Silnik Wankla kojarzy się przede wszystkim z marką Mazda. Nie ma się jednak co dziwić, ponieważ modele RX-7 i RX-8 zapisały się na kartach motoryzacji. Niestety, od 10 lat, na rynku nie znajdziemy aut z silnikiem Wankla. W przyszłym roku się to zmieni, ponieważ Mazda wprowadzi go do modelu MX-30. Będzie tam spełniał funkcję range extendera.
W związku z tym, że silnik Wankla nie występuje już w samochodach osobowych, wiele osób za nim tęskni. Był on unikatową konstrukcją, która występowała przede wszystkim w samochodach japońskich. Wielu fanów motoryzacji kojarzy te jednostki z tak kultowymi modelami jak Mazda RX-7 i RX-8. Silnik Wankla zaliczy swój powrót już niedługo, wraz z premierą nowej wersji Mazdy MX-30. Tym razem będzie spełniał rolę range extendera. Premiera nowej wersji modelu nastąpi już w przyszłym roku na targach w Brukseli.
W przypadku modeli RX-7 i RX-8, silnik Wankla miał pojemność 1,3 litra. Tam jednak był głównym źródłem mocy, w związku z czym musiał rozwijać sporą moc. MX-30 jest w zasadzie samochodem elektrycznym, więc silnik Wankla będzie jedynie dodatkiem. Niestety, Mazda nie podaje konkretnych wartości dotyczących mocy nowej odmiany. Możliwe jednak, że MX-30 w końcu otrzyma nieco mocniejszy silnik elektryczny, który rozwinie większą moc niż standardowe 145 koni. Range extender przyda się, ponieważ 35,5 kWh bateria nie zapewnia zbyt dobrego zasięgu. Wynosi on zaledwie 160 kilometrów.

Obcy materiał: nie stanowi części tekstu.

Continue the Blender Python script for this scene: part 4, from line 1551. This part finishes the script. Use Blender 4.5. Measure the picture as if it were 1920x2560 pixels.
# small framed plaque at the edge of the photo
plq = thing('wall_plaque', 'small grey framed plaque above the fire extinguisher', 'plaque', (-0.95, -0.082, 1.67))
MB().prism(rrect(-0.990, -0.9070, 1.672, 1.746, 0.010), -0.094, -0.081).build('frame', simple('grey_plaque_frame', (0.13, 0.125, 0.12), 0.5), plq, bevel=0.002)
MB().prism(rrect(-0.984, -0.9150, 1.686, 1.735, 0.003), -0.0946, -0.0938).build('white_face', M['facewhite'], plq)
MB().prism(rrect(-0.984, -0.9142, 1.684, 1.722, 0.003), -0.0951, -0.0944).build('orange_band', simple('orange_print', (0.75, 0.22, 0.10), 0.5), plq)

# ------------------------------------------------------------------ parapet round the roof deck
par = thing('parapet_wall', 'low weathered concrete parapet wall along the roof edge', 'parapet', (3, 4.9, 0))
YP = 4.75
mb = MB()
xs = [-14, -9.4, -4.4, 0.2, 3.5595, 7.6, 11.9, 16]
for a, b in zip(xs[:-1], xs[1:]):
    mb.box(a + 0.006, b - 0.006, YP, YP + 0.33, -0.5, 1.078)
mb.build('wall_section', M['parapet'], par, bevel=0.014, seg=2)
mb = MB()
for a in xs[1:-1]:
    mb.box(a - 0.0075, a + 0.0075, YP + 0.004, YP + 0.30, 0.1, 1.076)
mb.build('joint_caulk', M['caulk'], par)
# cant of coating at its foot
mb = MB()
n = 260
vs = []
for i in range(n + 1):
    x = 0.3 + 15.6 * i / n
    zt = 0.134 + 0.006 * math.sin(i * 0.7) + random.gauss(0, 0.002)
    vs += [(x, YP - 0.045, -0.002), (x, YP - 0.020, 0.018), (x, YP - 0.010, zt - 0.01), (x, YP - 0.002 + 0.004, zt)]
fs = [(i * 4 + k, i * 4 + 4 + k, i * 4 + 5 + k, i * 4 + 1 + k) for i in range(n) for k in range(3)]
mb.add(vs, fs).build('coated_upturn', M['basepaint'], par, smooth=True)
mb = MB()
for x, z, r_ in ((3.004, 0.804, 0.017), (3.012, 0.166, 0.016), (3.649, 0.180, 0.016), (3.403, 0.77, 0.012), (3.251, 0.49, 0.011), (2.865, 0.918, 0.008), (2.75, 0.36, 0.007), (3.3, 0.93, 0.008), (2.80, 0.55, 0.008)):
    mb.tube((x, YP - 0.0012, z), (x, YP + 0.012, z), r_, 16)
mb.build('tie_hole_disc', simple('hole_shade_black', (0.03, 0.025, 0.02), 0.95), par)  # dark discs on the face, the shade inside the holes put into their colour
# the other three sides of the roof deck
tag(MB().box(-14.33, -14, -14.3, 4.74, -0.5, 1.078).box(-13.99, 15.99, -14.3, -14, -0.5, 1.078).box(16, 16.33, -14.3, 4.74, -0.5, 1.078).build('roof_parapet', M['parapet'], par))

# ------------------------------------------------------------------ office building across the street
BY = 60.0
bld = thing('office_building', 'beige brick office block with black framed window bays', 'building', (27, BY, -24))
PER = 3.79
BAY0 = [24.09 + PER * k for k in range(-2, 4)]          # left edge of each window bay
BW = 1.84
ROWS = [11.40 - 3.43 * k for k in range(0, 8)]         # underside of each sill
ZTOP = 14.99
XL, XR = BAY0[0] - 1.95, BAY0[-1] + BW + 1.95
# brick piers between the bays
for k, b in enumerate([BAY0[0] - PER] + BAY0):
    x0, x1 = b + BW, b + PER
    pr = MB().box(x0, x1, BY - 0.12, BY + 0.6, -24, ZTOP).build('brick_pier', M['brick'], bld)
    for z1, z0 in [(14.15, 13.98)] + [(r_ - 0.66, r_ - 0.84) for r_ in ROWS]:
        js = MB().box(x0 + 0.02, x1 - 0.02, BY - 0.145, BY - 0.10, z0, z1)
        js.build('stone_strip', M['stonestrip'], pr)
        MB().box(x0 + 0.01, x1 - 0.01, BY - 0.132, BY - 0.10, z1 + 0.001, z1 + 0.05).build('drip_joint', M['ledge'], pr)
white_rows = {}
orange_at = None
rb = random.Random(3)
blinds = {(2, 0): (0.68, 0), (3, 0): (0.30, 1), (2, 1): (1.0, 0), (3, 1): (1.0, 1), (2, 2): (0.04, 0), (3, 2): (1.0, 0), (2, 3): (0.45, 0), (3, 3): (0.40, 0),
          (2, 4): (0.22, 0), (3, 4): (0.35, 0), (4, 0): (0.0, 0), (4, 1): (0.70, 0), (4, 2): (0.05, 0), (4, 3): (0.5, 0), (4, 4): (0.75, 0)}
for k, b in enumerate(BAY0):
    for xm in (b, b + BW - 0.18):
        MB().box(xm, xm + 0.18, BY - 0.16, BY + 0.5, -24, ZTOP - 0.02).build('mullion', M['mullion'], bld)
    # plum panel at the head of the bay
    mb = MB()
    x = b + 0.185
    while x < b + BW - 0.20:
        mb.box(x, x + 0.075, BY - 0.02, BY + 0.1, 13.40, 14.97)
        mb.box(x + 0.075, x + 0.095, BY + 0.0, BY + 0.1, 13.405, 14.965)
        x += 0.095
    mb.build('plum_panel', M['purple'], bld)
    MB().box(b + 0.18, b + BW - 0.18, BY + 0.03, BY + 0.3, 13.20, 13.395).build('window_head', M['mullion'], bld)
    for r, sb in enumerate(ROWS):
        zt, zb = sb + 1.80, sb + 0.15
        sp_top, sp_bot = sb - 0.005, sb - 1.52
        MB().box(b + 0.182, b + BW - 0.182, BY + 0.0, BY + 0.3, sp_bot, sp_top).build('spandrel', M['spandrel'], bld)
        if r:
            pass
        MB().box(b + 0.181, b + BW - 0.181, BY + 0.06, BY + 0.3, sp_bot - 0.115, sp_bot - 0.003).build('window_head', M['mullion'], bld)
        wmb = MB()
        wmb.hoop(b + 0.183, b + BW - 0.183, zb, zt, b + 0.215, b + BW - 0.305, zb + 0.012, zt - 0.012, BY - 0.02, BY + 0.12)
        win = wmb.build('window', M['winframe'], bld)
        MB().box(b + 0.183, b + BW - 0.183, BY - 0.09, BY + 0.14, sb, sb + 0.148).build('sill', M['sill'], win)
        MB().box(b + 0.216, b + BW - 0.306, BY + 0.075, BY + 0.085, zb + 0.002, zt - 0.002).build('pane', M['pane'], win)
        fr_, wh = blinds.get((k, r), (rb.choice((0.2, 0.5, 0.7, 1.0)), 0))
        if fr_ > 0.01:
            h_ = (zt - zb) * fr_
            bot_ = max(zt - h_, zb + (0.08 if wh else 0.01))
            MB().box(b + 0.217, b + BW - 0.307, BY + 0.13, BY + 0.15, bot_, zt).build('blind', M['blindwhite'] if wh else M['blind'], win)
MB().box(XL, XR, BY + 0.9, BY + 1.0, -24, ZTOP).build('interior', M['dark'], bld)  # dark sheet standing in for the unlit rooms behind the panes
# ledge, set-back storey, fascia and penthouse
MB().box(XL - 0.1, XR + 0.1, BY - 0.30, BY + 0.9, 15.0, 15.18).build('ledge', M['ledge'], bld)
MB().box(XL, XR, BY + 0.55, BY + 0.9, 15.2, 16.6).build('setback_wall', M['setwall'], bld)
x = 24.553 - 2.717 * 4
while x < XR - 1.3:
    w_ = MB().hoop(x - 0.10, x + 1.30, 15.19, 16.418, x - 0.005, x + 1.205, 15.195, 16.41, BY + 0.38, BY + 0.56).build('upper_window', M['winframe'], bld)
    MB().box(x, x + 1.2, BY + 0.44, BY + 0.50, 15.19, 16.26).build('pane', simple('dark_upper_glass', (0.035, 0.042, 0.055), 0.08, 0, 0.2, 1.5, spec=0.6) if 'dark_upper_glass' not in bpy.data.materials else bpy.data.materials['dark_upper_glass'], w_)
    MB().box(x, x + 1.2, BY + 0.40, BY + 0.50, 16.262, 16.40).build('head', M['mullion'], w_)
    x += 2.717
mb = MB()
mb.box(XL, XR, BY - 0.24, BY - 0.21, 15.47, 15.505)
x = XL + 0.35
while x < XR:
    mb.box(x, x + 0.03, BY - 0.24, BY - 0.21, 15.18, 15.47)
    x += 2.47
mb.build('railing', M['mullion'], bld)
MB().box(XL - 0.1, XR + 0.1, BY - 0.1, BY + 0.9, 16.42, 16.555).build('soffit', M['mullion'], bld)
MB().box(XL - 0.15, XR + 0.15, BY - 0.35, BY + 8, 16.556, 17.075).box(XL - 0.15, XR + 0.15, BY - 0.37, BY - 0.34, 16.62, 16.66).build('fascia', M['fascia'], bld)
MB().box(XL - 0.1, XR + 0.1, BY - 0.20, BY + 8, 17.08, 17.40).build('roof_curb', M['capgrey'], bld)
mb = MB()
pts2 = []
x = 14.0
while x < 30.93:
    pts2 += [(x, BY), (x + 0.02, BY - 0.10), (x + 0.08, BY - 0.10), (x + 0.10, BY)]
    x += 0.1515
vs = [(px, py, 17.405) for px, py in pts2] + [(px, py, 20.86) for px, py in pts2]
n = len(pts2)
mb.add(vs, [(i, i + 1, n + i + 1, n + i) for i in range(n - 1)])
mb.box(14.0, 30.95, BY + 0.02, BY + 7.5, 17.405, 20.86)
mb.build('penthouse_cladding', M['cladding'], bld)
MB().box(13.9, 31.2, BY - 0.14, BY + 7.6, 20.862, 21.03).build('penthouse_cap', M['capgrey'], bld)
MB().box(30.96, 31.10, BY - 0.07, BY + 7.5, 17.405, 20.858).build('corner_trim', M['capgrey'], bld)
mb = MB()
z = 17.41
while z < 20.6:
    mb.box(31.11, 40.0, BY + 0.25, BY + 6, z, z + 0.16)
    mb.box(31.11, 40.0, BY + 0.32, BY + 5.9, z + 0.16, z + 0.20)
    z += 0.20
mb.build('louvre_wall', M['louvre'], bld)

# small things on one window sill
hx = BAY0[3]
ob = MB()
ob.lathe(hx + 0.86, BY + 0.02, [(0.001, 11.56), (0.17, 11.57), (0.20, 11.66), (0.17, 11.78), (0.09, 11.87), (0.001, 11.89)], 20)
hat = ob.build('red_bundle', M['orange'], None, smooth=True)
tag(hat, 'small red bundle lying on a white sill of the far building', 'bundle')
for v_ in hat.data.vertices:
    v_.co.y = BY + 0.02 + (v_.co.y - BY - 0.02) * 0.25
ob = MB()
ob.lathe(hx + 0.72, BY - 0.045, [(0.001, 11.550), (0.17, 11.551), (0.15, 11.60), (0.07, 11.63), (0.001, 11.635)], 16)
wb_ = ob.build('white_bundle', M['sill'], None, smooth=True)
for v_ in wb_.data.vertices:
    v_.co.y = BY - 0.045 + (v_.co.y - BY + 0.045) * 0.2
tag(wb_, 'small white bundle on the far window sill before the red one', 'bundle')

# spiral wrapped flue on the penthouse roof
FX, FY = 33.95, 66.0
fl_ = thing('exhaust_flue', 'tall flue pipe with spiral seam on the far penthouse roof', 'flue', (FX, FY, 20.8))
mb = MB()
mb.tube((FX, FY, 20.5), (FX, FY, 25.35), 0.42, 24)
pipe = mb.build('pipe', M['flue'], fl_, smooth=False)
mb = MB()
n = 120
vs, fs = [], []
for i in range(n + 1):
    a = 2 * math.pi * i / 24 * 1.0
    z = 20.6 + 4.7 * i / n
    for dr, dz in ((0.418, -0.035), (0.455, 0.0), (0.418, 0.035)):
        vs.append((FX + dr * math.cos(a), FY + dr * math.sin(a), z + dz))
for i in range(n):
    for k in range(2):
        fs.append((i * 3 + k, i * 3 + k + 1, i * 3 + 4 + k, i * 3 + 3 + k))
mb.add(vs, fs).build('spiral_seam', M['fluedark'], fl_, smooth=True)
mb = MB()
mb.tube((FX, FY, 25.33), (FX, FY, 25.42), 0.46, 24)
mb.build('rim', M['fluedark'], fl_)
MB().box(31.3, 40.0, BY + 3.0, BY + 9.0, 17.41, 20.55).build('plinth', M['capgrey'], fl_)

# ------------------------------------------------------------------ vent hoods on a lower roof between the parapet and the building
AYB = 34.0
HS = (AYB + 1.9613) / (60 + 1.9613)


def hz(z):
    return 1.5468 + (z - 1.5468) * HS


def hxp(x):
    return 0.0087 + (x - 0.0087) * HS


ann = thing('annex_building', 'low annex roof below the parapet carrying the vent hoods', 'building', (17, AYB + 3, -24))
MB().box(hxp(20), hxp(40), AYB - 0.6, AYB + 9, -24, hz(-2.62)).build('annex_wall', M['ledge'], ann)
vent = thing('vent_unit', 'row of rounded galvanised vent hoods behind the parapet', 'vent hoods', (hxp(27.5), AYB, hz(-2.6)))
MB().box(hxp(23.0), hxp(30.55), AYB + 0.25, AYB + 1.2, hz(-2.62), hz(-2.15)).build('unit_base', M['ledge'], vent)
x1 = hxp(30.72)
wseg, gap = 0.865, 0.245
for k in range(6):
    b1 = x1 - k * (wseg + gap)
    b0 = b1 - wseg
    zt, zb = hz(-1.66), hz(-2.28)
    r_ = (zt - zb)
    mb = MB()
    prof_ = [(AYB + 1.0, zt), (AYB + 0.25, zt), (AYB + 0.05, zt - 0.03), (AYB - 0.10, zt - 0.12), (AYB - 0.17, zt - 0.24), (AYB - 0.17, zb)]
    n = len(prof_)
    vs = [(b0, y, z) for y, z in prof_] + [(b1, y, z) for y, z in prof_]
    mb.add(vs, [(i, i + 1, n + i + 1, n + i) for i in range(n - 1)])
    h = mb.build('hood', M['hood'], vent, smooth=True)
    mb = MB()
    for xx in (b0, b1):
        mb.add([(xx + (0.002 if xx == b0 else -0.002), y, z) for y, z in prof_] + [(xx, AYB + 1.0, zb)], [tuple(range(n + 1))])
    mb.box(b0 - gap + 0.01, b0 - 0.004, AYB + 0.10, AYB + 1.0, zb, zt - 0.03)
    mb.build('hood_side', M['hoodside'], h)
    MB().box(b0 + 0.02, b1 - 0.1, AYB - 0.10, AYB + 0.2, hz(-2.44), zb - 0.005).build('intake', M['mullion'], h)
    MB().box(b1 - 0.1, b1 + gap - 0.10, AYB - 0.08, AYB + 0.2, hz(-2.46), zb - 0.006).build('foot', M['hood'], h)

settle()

Od dłuższego czasu Mazda twierdziła, że silnik Wankla wróci pod maskę ich samochodów. Niestety, jedyną opcją w obecnych czasach jest wykorzystanie go jako range extendera. Ostatni model, który korzystał z tego silnika jako głównego źródła napędu został wycofany już w 2012 roku. Była to Mazda RX-8. Problemem było przede wszystkim wysokie zużycie paliwa, jak i trudność spełnienia rygorystycznych norm emisji spalin. W przypadku hybrydy, jaką zostanie MX-30 z range extenderem, z pewnością będzie o to dużo łatwiej.